── Available data
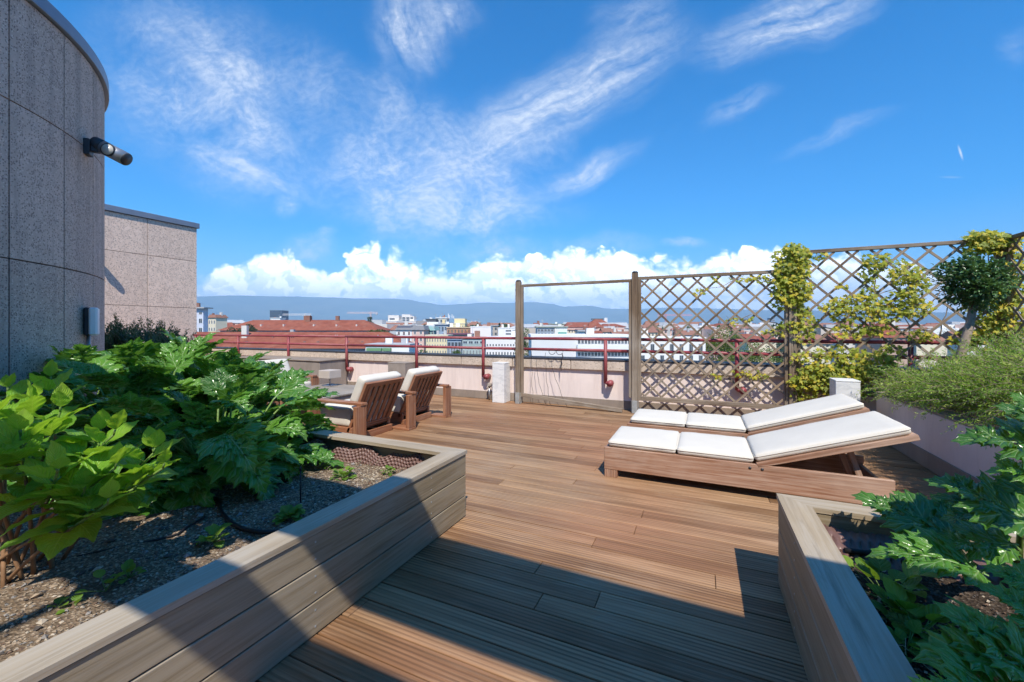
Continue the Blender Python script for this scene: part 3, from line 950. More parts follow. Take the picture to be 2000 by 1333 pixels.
fb_ = thing('rooftop_block', 'flat sunlit pinkish stone clad block with metal rim behind the round tower', 'building', (-15, 4, 0))
XF = -13.3
b = MB()
ys = [7.12 - 1.18 * i for i in range(9)]
for z0, z1 in zip(seamz[:-1], seamz[1:]):
    for ya, yb in zip(ys[1:], ys[:-1]): b.box(XF - .03, XF, ya + .006, yb - .006, z0 + .006, z1 - .006, .002)
    b.box(XF - 3.6, XF - .04, 7.09, 7.12, z0 + .006, z1 - .006, .002)
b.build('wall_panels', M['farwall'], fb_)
b = MB(); b.box(XF - 3.7, XF - .012, -2.4, 7.10, 0, 4.25, 0); b.build('panel_joint', M['seal'], fb_)
b = MB(); b.box(XF - 3.75, XF + .05, -2.4, 7.17, 4.266, 4.41, .006); b.build('metal_rim', M['metal_cap'], fb_)


def spotlight(label, base, outd, aim):
    """wall spotlight: bracket on the wall at base, outd = wall normal"""
    o = thing('wall_spotlight', label, 'lamp', base)
    n = Vector(outd).normalized(); s_ = n.cross(Vector((0, 0, 1))).normalized(); up = Vector((0, 0, 1))
    Mx = Matrix((s_, n, up)).transposed().to_4x4(); Mx.translation = Vector(base)
    b = MB(); b.box(-.055, .055, 0, .05, -.085, .085, .006, Mx); b.box(-.035, .035, .05, .12, -.04, .03, .006, Mx); b.build('bracket', M['dark_metal'], o)
    p0 = Vector(base) + n * .14 + up * .03; ax = Vector(aim).normalized()
    b = MB(); b.tube([p0 - ax * .1, p0 - ax * .085, p0 + ax * .01], [.05, .072, .072], 20); b.build('rear_cap', M['dark_metal'], o)
    b = MB(); b.tube([p0 + ax * .012, p0 + ax * .25], .073, 24); b.build('tube_body', M['grey_metal'], o)
    b = MB(); b.tube([p0 + ax * .252, p0 + ax * .262], .069, 20); b.build('front_cap', M['dark_metal'], o)
    fd = ax.cross(s_).normalized()
    cdir = (Vector((0, 0, H)) - p0); cdir = (cdir - ax * cdir.dot(ax)).normalized()
    side = (n * .5 - ax.cross(n) * 1.0); 
    q = p0 + ax * .11 + cdir * .060
    b = MB(); b.tube([q, q + cdir * .018], .068, 24); b.build('lens_ring', M['dark_metal'], o)
    b = MB(); b.tube([q + cdir * .008, q + cdir * .022], .056, 24); b.build('lens', M['lens'], o)
    return o


def on_tower(deg, z): a = math.radians(deg); return Vector((tc.x + TR * math.cos(a), tc.y + TR * math.sin(a), z)), Vector((math.cos(a), math.sin(a), 0))


bp, bn = on_tower(51.6, 3.30)
spotlight('grey tubular spotlight fixed high on the round tower, pointing down to the right', bp, bn, (CO * .90 + .1, SI * .9 + .25, -.58))
spotlight('grey spotlight on the sunlit pinkish block, just behind the edge of the round tower', (XF, 4.78, 3.2), (1, 0, 0), (.35, .5, -.55))

bp, bn = on_tower(51.6, 1.43)
el = thing('electric_box', 'white weatherproof socket box with dark front, its conduit running down the round tower', 'box', bp)
s_ = bn.cross(Vector((0, 0, 1))); Mx = Matrix((-s_, bn, Vector((0, 0, 1)))).transposed().to_4x4(); Mx.translation = bp
Mx = Mx @ Matrix.Rotation(math.radians(-8), 4, 'Z')
b = MB(); b.box(-.075, .075, .001, .045, -.15, .15, .012, Mx); b.build('back_plate', M['dark_metal'], el)
b = MB(); b.box(-.125, -.012, .046, .115, -.148, .148, .02, Mx); b.build('cover', M['white_plastic'], el)
b = MB(); b.box(.01, .05, .046, .062, -.11, .03, .008, Mx); b.build('socket_flap', M['grey_metal'], el)
b = MB(); q = bp + bn * .024; b.tube([(q.x, q.y, .3), (q.x, q.y, 1.28)], .017, 10); b.build('conduit', M['grey_metal'], el)

# house behind the camera: roof and awning beam that shade the foreground
hs_ = thing('house_front', 'rendered house front with a flat roof behind the viewpoint', 'building', (0, -3.4, 0))
b = MB(); b.box(-4.8, 6.3, -3.6, -3.3, 0, 2.9, .01); b.build('wall', M['lowwall'], hs_)
b = MB(); b.box(-4.78, 6.3, -7.5, -3.2, 2.905, 3.1, .01); b.build('roof_slab', M['skirt'], hs_)
aw = thing('awning_beam', 'wide boxed awning beam spanning the terrace above the viewpoint', 'beam', (0, 0, 2.9))
bmv = [(-4.72, .345), (6.3, .16), (6.3, -.36), (-4.72, -.36)]
b = MB(); vs = [(x, y, z) for z in (2.9, 3.08) for x, y in bmv]
b.add(vs, [[0, 1, 2, 3], [7, 6, 5, 4], [1, 0, 4, 5], [2, 1, 5, 6], [3, 2, 6, 7], [0, 3, 7, 4]]); b.build('beam_box', M['metal_cap'], aw)
ab = thing('pergola_beam', 'narrow pergola beam parallel to the wide awning beam above the viewpoint', 'beam', (0, -.8, 2.9))
b = MB(); b.box(-4.72, 6.3, -.885, -.70, 2.9, 3.08, .004); b.build('beam_box', M['metal_cap'], ab)
for nm, xx in (('bracket', -4.4), ('bracket', -1.2), ('bracket', 2.0), ('bracket', 5.6)):
    b = MB(); b.box(xx, xx + .05, -3.29, .1, 3.085, 3.13, .003); b.build(nm, M['dark_metal'], aw)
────
* [Given exercise]: Reproduce only the lines from the beginning of the data through the line that contains "b = MB(); b.box(XF - 3.75, XF", both included, and please drop the pictures.

* [Response to this exercise]:
Continue the Blender Python script for this scene: part 3, from line 950. More parts follow. Take the picture to be 2000 by 1333 pixels.
fb_ = thing('rooftop_block', 'flat sunlit pinkish stone clad block with metal rim behind the round tower', 'building', (-15, 4, 0))
XF = -13.3
b = MB()
ys = [7.12 - 1.18 * i for i in range(9)]
for z0, z1 in zip(seamz[:-1], seamz[1:]):
    for ya, yb in zip(ys[1:], ys[:-1]): b.box(XF - .03, XF, ya + .006, yb - .006, z0 + .006, z1 - .006, .002)
    b.box(XF - 3.6, XF - .04, 7.09, 7.12, z0 + .006, z1 - .006, .002)
b.build('wall_panels', M['farwall'], fb_)
b = MB(); b.box(XF - 3.7, XF - .012, -2.4, 7.10, 0, 4.25, 0); b.build('panel_joint', M['seal'], fb_)
b = MB(); b.box(XF - 3.75, XF + .05, -2.4, 7.17, 4.266, 4.41, .006); b.build('metal_rim', M['metal_cap'], fb_)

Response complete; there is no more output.